Don’t chase the crowd at the expense of the close. Don’t fight to win people who don’t care while losing the people who do. Visibility can be useful, but it’s not the foundation you build on. Connection is the foundation. Integrity is the foundation. Presence is the foundation. The people at your table matter more than the people in your notifications.

When you honor that priority, you build relationships that actually last. When you choose depth over display, you end up with genuine connection and you actually feel heard and seen. When you invest in people who invest back, you find the kind of fulfillment the crowd could never offer.

Don’t try to win the crowd over winning the close. The crowd will clap for you today and forget you tomorrow. The close will walk with you through every season.
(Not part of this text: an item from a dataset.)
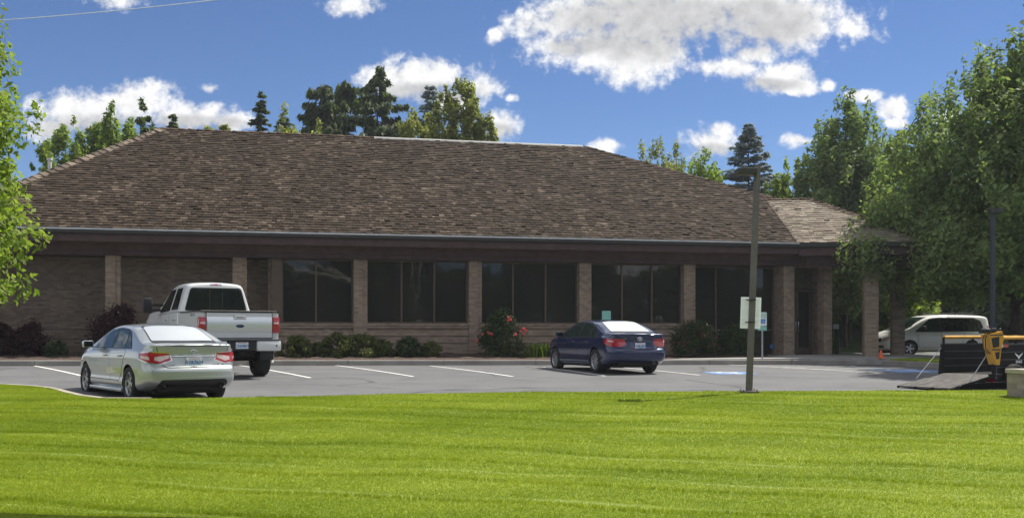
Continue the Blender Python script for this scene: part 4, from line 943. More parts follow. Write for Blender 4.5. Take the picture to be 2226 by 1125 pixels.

Choose wisely where you place your attention.

Today’s Forced Challenge: I want you to FORCE yourself to attack at least one of these challenges:

1. Put the Phone Down: One full meal with zero screen time so someone gets your full presence.

2. Honor the Investor: Call one person who has poured into you and thank them directly.

3. Spot the Performance: Identify one area where you’re performing for the crowd instead of connecting with the close.

4. Private Over Public: Replace one public post with a meaningful private message to someone who actually matters.

5. Check the Motive: Before posting anything, ask yourself if it is value driven or validation driven.

There is not a person in the world that doesn't want your attention. The question is, who deserves it? Invest in the close. It doesn't hurt to let the crowd know you're here. Just prioritize those who truly prioritize you. 

“Attention is the rarest and purest form of generosity.”